Material:

──────────

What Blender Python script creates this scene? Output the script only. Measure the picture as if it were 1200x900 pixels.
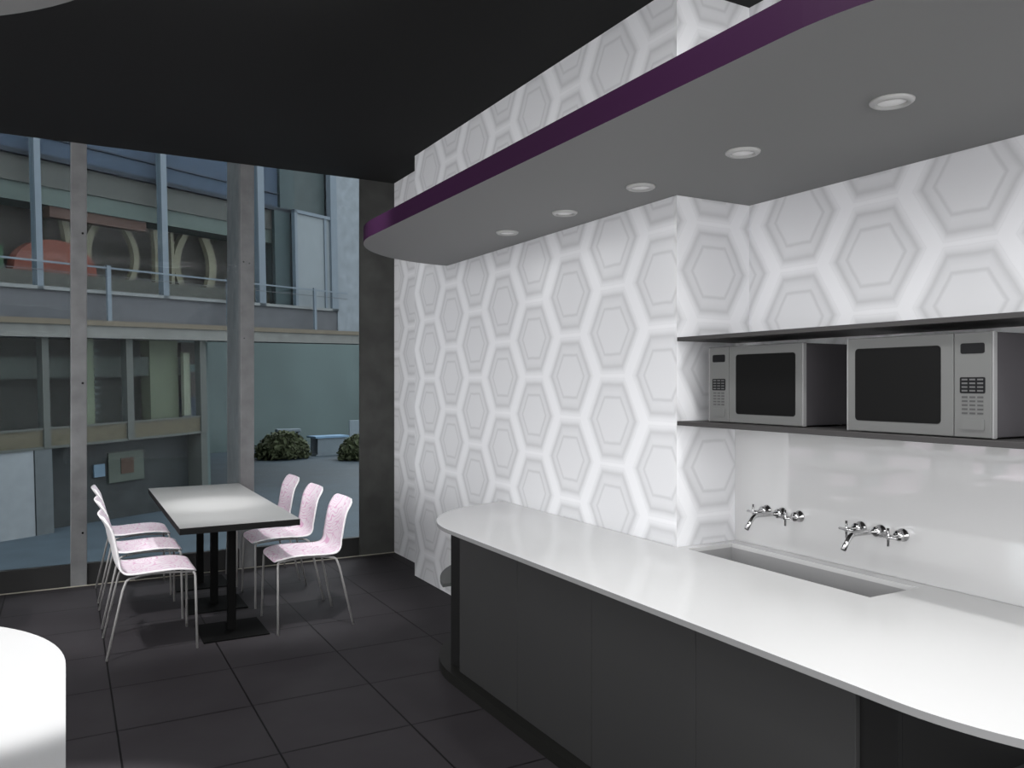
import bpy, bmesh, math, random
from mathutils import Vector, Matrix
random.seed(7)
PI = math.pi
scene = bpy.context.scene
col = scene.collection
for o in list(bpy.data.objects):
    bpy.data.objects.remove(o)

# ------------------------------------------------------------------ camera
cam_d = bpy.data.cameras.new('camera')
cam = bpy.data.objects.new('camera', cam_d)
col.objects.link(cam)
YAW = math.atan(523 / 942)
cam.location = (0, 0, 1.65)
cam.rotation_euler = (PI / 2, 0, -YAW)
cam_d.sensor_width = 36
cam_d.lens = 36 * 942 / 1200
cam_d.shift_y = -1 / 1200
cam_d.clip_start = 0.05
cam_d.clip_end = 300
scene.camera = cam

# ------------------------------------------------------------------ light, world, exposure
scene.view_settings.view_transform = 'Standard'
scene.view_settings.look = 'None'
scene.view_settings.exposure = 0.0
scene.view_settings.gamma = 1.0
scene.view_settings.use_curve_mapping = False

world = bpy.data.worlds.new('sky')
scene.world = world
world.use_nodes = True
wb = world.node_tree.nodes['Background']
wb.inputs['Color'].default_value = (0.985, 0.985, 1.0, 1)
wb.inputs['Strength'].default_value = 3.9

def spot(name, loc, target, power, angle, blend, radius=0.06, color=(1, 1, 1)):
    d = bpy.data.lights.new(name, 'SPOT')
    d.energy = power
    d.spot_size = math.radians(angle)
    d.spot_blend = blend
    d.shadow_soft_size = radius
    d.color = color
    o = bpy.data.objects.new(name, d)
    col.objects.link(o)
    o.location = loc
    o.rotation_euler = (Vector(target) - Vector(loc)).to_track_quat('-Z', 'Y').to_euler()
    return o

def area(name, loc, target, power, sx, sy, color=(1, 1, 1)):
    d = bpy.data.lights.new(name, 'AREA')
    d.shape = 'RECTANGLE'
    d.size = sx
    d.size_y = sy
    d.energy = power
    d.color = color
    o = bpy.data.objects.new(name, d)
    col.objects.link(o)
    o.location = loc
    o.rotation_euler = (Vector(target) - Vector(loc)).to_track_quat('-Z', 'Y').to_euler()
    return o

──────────

Exercise aim:
Are you able to set down all the lines above exactly, without any pictures?

Solution below:
What Blender Python script creates this scene? Output the script only. Measure the picture as if it were 1200x900 pixels.
import bpy, bmesh, math, random
from mathutils import Vector, Matrix
random.seed(7)
PI = math.pi
scene = bpy.context.scene
col = scene.collection
for o in list(bpy.data.objects):
    bpy.data.objects.remove(o)

# ------------------------------------------------------------------ camera
cam_d = bpy.data.cameras.new('camera')
cam = bpy.data.objects.new('camera', cam_d)
col.objects.link(cam)
YAW = math.atan(523 / 942)
cam.location = (0, 0, 1.65)
cam.rotation_euler = (PI / 2, 0, -YAW)
cam_d.sensor_width = 36
cam_d.lens = 36 * 942 / 1200
cam_d.shift_y = -1 / 1200
cam_d.clip_start = 0.05
cam_d.clip_end = 300
scene.camera = cam

# ------------------------------------------------------------------ light, world, exposure
scene.view_settings.view_transform = 'Standard'
scene.view_settings.look = 'None'
scene.view_settings.exposure = 0.0
scene.view_settings.gamma = 1.0
scene.view_settings.use_curve_mapping = False

world = bpy.data.worlds.new('sky')
scene.world = world
world.use_nodes = True
wb = world.node_tree.nodes['Background']
wb.inputs['Color'].default_value = (0.985, 0.985, 1.0, 1)
wb.inputs['Strength'].default_value = 3.9

def spot(name, loc, target, power, angle, blend, radius=0.06, color=(1, 1, 1)):
    d = bpy.data.lights.new(name, 'SPOT')
    d.energy = power
    d.spot_size = math.radians(angle)
    d.spot_blend = blend
    d.shadow_soft_size = radius
    d.color = color
    o = bpy.data.objects.new(name, d)
    col.objects.link(o)
    o.location = loc
    o.rotation_euler = (Vector(target) - Vector(loc)).to_track_quat('-Z', 'Y').to_euler()
    return o

def area(name, loc, target, power, sx, sy, color=(1, 1, 1)):
    d = bpy.data.lights.new(name, 'AREA')
    d.shape = 'RECTANGLE'
    d.size = sx
    d.size_y = sy
    d.energy = power
    d.color = color
    o = bpy.data.objects.new(name, d)
    col.objects.link(o)
    o.location = loc
    o.rotation_euler = (Vector(target) - Vector(loc)).to_track_quat('-Z', 'Y').to_euler()
    return o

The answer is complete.